>>>>>

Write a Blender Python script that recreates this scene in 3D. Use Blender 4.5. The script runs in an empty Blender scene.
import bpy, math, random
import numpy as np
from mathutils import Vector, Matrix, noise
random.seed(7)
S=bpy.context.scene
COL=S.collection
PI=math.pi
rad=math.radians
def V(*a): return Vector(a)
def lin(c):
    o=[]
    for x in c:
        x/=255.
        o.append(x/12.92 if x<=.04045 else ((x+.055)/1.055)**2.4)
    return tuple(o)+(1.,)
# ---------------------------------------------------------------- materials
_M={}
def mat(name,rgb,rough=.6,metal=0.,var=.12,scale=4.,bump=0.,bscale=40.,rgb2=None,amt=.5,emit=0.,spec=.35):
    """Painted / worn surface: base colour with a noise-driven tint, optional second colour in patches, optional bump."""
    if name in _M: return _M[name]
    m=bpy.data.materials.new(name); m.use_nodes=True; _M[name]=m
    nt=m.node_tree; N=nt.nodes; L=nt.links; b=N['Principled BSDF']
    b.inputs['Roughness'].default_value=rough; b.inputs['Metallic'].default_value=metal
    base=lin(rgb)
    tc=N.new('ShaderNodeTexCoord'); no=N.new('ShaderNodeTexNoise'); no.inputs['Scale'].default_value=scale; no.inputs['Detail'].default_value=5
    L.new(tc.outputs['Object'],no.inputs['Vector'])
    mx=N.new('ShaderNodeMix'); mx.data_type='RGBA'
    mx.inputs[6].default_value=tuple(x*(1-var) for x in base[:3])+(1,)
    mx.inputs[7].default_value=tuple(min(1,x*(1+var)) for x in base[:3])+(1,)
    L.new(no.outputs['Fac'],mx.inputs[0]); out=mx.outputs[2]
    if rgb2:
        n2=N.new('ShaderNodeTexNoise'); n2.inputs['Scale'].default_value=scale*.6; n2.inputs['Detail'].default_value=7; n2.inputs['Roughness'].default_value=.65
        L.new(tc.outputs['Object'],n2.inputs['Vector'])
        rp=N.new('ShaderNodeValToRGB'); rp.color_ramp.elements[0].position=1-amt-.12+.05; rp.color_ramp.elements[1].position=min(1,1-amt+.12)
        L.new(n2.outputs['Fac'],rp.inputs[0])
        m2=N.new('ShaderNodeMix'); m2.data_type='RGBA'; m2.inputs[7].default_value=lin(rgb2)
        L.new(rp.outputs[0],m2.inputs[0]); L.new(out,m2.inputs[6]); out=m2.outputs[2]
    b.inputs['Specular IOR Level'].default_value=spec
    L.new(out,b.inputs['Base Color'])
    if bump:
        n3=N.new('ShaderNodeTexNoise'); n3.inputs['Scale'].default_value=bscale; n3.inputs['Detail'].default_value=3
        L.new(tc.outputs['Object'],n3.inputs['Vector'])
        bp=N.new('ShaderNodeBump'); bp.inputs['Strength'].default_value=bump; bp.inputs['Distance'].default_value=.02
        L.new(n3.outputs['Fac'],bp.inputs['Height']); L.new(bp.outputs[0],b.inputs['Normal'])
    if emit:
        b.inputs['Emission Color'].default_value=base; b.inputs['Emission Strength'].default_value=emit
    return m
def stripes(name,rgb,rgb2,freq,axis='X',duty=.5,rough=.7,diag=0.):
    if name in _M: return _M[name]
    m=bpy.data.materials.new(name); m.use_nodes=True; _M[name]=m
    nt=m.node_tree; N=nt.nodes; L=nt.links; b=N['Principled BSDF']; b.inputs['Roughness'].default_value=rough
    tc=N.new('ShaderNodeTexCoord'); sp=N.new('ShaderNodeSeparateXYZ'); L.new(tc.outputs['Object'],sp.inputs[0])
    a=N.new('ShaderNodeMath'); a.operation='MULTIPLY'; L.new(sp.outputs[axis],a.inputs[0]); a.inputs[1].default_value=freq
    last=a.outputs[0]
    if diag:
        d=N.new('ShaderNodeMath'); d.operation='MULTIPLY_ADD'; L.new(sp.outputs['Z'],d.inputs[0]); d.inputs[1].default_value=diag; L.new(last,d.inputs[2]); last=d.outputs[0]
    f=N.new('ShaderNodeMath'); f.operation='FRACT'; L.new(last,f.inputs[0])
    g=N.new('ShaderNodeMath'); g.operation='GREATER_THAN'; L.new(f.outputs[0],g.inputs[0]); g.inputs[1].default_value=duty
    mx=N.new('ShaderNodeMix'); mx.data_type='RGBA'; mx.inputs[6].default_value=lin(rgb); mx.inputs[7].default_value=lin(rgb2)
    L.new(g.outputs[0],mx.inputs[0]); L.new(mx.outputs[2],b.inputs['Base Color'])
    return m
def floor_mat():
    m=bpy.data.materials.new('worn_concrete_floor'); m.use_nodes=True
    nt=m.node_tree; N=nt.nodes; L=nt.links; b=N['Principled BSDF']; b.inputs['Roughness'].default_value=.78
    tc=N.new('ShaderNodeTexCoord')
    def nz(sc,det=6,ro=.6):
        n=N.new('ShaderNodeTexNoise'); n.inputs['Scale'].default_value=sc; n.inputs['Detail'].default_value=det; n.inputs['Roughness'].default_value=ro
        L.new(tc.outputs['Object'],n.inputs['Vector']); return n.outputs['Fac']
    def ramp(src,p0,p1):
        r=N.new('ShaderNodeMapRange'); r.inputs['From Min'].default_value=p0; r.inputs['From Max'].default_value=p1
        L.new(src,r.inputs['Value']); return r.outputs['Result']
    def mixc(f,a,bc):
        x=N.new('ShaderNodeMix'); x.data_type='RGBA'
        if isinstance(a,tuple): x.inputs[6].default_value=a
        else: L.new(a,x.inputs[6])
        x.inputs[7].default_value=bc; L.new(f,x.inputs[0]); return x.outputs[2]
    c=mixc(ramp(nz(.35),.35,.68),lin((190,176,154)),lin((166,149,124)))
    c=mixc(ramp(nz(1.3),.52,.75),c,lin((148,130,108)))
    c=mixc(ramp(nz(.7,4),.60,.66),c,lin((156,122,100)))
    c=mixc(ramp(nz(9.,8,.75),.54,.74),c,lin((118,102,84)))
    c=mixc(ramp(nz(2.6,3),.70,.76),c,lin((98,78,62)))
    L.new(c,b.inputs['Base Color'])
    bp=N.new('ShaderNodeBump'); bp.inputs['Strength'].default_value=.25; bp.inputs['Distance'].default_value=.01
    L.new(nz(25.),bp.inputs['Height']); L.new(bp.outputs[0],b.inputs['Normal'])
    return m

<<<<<
>>>>>

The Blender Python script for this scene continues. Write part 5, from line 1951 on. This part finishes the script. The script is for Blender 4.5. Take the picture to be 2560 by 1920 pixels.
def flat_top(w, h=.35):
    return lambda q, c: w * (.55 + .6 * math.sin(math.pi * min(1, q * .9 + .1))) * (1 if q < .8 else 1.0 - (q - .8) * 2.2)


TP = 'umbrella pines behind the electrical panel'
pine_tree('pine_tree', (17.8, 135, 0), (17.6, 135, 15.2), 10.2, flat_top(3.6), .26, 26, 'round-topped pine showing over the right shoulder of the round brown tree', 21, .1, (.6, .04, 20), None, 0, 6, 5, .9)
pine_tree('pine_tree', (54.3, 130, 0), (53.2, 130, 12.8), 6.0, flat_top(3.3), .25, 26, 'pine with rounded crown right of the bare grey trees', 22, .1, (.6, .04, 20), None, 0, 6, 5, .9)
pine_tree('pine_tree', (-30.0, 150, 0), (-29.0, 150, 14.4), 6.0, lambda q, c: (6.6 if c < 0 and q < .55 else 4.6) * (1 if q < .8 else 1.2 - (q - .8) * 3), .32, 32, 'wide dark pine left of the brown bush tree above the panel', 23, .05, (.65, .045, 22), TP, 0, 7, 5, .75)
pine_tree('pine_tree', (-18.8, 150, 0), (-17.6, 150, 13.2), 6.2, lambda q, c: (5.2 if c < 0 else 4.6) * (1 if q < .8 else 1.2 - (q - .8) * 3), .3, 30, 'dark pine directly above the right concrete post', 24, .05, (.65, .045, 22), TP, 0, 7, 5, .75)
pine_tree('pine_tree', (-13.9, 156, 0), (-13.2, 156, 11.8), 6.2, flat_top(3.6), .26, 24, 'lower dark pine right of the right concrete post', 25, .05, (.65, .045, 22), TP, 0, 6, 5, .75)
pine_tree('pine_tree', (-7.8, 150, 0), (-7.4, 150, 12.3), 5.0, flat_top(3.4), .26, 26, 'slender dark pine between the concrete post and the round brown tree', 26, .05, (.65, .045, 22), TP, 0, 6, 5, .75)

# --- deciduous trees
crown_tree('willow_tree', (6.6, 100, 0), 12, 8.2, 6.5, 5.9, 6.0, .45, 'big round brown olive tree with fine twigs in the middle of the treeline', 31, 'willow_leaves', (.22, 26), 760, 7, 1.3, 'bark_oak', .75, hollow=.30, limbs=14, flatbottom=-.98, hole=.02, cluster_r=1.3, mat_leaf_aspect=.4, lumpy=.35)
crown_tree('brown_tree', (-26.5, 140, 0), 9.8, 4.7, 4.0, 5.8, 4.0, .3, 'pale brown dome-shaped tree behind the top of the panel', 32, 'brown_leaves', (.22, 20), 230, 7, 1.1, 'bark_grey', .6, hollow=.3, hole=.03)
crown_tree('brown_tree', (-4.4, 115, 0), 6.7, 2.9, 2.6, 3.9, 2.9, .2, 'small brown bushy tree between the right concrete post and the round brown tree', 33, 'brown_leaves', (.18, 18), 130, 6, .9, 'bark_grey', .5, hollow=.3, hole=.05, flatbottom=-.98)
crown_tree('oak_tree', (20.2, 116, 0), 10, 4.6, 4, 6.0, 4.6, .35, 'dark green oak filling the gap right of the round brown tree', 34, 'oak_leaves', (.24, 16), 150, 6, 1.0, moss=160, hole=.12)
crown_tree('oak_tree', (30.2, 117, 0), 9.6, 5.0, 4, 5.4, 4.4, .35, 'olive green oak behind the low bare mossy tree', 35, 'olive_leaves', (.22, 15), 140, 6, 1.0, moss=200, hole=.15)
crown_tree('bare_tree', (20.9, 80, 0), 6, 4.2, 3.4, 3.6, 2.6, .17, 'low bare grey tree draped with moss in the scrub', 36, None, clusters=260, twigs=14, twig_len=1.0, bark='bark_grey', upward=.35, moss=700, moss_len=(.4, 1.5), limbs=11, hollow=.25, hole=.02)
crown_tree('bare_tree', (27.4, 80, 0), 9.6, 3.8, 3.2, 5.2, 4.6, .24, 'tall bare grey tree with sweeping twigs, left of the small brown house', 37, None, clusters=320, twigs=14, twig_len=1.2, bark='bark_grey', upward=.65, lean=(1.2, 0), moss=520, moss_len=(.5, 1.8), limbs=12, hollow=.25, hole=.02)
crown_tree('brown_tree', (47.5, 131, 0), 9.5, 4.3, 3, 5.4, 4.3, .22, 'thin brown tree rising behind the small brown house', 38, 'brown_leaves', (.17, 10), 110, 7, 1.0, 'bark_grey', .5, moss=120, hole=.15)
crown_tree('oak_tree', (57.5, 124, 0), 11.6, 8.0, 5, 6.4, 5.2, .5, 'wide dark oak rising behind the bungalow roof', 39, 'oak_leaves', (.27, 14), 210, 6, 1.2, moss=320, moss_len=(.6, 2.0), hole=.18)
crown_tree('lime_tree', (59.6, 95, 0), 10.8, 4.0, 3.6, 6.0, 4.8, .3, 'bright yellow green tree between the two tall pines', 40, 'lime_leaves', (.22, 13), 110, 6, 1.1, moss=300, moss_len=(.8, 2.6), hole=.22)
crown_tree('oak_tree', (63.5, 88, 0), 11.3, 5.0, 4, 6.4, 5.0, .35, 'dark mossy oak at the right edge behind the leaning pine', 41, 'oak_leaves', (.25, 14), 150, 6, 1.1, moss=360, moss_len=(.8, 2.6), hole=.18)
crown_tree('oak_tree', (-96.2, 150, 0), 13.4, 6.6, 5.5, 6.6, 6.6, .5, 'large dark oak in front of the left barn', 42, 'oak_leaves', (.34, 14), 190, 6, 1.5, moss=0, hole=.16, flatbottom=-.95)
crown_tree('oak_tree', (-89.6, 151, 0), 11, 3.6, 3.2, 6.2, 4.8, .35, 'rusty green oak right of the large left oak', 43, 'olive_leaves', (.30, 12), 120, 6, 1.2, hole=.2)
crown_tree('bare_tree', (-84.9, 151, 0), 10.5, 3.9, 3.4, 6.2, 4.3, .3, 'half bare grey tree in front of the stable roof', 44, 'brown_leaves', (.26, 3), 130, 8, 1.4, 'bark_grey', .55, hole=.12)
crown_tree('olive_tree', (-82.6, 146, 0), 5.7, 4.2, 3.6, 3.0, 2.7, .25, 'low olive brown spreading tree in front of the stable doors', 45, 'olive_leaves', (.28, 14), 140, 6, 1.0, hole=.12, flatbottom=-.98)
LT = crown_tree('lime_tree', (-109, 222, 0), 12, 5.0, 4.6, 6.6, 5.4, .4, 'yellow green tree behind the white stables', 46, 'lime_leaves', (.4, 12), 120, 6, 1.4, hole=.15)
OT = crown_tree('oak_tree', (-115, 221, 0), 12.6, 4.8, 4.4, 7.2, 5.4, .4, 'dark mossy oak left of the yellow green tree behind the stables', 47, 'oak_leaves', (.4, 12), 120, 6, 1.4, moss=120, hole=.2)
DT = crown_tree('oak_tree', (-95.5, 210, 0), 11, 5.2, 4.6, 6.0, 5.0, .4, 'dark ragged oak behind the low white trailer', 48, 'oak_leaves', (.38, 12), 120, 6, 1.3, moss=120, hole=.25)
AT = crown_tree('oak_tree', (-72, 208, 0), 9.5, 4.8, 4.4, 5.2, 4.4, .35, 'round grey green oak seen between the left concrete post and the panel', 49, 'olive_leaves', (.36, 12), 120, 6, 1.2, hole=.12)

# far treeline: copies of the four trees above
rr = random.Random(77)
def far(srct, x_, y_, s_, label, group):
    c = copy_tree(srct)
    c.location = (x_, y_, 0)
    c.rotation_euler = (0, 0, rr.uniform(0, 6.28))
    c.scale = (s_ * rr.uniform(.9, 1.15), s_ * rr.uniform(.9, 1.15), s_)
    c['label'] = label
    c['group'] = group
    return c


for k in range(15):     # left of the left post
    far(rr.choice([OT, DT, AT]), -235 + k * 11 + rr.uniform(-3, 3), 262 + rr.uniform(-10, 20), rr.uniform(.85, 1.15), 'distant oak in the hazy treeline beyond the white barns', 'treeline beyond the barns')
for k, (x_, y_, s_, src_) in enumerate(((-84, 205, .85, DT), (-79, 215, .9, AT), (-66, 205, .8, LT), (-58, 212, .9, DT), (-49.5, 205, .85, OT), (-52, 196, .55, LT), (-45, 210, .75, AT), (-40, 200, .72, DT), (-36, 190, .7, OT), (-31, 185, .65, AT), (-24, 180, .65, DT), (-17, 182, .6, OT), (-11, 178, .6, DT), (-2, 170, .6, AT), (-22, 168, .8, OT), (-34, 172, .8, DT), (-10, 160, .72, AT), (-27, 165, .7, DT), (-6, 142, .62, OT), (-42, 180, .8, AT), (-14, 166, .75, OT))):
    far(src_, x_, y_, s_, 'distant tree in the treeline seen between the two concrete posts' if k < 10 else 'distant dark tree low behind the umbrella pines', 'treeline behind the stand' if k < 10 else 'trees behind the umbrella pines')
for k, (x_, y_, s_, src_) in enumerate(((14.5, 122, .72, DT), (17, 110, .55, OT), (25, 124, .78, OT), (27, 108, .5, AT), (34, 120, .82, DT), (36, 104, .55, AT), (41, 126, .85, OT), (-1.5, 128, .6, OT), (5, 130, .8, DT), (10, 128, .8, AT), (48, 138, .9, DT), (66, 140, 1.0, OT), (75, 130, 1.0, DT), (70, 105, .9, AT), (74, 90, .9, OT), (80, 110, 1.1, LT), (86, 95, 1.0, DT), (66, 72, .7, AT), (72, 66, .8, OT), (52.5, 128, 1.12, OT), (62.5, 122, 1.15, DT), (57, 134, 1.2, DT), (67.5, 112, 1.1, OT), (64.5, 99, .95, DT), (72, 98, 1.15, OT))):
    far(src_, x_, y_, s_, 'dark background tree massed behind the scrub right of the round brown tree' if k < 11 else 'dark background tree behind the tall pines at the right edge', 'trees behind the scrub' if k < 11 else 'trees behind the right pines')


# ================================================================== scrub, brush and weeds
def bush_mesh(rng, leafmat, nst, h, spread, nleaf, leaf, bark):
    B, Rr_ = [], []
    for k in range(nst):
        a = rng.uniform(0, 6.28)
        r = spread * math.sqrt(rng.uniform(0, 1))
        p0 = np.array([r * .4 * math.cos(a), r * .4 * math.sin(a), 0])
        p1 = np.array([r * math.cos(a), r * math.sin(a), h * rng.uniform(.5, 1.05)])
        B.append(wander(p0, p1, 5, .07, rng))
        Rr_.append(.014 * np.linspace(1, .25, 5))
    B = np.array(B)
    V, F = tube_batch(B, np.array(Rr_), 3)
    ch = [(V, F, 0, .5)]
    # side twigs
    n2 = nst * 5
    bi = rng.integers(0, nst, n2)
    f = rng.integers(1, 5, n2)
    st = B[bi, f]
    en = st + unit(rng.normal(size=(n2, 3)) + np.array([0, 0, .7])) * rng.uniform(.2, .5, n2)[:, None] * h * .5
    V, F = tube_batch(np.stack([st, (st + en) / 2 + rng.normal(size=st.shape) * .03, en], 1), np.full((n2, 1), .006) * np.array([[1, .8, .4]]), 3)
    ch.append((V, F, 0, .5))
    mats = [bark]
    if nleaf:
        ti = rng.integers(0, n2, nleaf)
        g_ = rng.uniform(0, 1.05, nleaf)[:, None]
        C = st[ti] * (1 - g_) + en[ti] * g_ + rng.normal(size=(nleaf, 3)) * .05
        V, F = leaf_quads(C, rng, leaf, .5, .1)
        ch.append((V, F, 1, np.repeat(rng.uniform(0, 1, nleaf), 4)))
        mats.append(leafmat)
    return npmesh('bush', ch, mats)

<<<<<
>>>>>

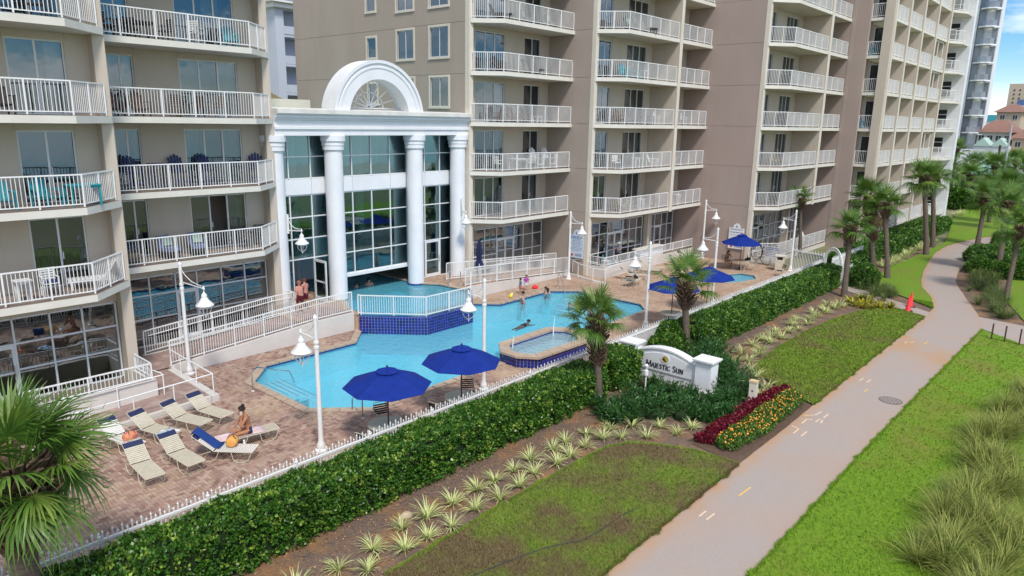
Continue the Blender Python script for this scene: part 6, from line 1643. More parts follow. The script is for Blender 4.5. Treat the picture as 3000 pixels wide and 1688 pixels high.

<<<<<

**Written instruction**
Find all lines holding the string "part" and copy them.

**Expected output**
The Blender Python script for this scene continues. Write part 5, from line 1951 on. This part finishes the script. The script is for Blender 4.5. Take the picture to be 2560 by 1920 pixels.
Continue the Blender Python script for this scene: part 6, from line 1643. More parts follow. The script is for Blender 4.5. Treat the picture as 3000 pixels wide and 1688 pixels high.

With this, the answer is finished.